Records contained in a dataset
========

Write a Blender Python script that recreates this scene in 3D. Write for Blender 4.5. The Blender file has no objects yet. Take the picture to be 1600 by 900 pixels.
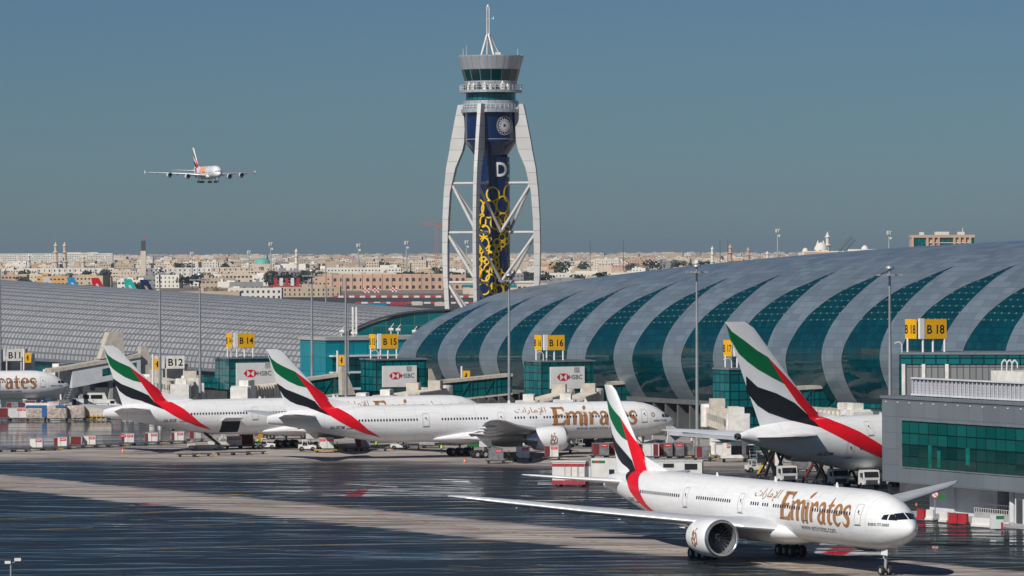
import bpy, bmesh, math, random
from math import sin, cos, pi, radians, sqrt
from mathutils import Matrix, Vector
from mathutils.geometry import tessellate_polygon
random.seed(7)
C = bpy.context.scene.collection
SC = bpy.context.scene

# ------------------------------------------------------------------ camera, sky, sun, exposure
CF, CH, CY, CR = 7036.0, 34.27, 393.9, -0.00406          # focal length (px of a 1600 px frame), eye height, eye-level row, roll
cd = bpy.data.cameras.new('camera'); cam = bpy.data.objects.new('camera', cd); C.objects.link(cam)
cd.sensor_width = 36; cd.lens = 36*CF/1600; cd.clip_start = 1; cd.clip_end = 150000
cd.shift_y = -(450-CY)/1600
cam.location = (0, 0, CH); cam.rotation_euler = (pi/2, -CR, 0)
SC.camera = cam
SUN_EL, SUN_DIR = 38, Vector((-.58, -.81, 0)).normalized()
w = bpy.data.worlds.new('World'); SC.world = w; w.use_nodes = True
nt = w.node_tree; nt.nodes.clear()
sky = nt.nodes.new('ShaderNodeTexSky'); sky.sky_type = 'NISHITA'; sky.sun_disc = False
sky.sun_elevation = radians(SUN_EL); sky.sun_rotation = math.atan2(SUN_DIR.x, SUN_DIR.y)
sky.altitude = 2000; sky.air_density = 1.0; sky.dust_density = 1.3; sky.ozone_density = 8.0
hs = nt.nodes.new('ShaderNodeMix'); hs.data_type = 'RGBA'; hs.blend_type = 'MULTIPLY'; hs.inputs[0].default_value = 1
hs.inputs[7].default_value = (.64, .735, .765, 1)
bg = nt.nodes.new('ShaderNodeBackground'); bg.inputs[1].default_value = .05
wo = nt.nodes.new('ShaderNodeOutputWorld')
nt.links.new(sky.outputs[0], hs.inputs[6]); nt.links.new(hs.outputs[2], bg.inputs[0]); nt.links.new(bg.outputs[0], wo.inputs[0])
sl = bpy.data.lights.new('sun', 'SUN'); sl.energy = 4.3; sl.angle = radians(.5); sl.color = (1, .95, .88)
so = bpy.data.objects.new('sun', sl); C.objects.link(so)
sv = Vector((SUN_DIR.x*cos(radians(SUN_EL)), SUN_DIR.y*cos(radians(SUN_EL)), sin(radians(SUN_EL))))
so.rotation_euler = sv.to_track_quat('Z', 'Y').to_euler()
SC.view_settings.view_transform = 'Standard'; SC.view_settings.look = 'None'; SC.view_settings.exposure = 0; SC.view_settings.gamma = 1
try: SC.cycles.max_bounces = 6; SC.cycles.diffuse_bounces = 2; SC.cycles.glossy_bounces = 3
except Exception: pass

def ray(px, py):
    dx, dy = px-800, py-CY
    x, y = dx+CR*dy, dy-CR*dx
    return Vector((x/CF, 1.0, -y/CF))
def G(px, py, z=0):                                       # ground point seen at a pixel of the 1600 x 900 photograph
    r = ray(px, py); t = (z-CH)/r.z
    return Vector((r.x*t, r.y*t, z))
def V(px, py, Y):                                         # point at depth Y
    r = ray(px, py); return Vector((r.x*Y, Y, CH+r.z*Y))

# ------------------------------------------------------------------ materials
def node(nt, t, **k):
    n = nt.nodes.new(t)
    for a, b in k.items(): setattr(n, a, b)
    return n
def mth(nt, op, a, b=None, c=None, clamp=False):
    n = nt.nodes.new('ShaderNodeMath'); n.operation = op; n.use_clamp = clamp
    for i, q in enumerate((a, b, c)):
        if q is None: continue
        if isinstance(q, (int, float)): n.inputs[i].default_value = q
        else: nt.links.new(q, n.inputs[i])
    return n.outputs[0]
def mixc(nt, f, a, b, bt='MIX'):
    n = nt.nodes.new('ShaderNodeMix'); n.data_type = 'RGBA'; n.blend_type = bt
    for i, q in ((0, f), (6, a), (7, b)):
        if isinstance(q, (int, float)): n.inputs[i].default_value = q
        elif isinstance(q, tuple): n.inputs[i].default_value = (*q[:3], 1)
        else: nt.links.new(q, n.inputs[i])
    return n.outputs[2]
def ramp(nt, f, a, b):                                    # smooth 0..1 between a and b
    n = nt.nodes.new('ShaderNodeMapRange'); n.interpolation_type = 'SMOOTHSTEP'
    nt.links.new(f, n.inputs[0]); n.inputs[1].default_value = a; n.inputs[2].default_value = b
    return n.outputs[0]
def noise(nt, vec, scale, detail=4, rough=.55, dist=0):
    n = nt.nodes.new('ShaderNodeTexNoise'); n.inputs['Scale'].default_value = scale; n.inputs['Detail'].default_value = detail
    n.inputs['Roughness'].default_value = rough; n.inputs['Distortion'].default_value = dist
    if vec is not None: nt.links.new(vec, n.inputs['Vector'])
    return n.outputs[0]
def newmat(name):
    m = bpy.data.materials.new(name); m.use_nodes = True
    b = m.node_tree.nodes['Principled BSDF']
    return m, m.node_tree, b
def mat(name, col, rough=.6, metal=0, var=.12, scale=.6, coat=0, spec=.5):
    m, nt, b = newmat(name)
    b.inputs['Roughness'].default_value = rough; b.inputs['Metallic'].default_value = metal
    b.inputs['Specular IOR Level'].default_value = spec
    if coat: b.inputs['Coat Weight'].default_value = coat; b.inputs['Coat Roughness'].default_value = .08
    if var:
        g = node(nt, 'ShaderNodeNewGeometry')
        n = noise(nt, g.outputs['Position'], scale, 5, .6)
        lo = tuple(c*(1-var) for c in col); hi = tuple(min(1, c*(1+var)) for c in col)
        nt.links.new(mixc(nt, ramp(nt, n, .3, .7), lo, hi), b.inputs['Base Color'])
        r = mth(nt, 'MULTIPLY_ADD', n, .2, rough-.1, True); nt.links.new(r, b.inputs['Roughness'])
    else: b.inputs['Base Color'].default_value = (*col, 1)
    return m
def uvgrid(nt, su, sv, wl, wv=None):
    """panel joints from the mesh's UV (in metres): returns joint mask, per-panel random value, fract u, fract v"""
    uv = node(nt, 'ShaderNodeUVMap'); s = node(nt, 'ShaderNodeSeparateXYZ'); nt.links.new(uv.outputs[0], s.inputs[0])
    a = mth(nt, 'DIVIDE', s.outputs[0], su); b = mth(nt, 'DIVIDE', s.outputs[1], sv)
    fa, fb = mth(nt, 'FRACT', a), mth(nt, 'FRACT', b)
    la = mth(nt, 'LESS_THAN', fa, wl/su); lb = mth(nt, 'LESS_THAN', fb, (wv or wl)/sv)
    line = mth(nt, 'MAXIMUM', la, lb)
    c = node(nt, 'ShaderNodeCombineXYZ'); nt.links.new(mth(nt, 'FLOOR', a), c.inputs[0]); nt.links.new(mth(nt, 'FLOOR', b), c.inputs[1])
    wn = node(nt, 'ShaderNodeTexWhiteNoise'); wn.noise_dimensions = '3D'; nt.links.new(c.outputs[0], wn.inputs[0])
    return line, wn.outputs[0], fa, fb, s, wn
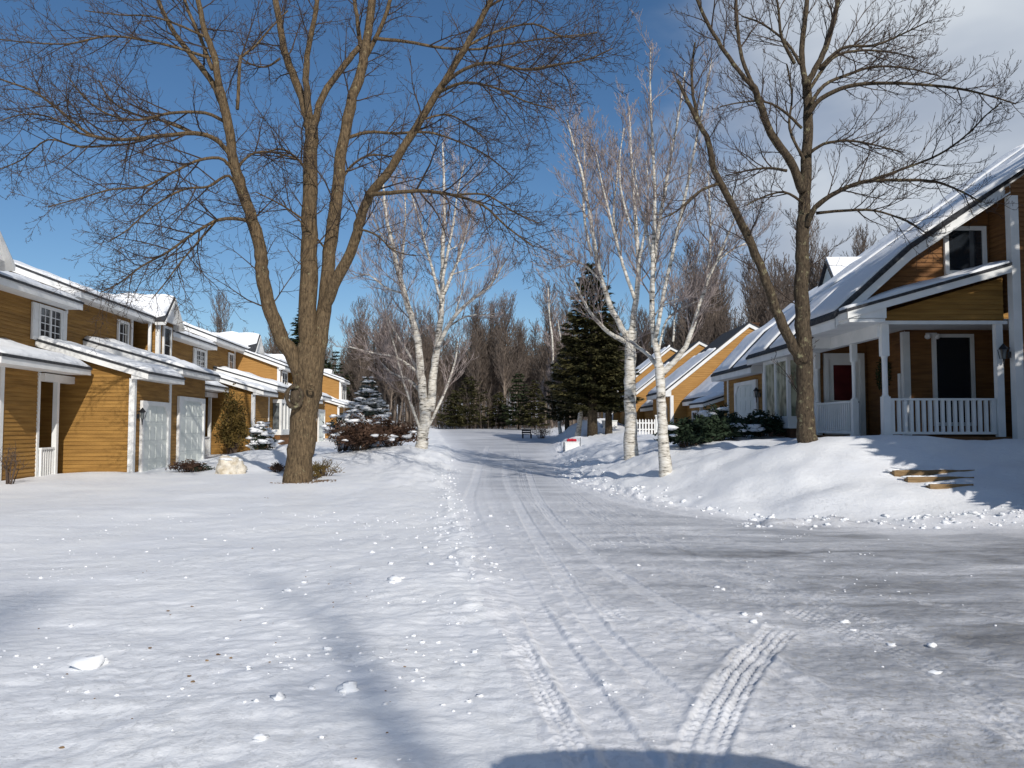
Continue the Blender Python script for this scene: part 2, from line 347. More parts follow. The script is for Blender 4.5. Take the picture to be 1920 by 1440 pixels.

========

* WHAT TO WORK ON: Write out, word for word, the lines from the start of the data through the one holding "SC = bpy.context.scene". Omit pictures.

* FINAL ANSWER:
Write a Blender Python script that recreates this scene in 3D. Write for Blender 4.5. The Blender file has no objects yet. Take the picture to be 1600 by 900 pixels.
import bpy, bmesh, math, random
from math import sin, cos, pi, radians, sqrt
from mathutils import Matrix, Vector
from mathutils.geometry import tessellate_polygon
random.seed(7)
C = bpy.context.scene.collection
SC = bpy.context.scene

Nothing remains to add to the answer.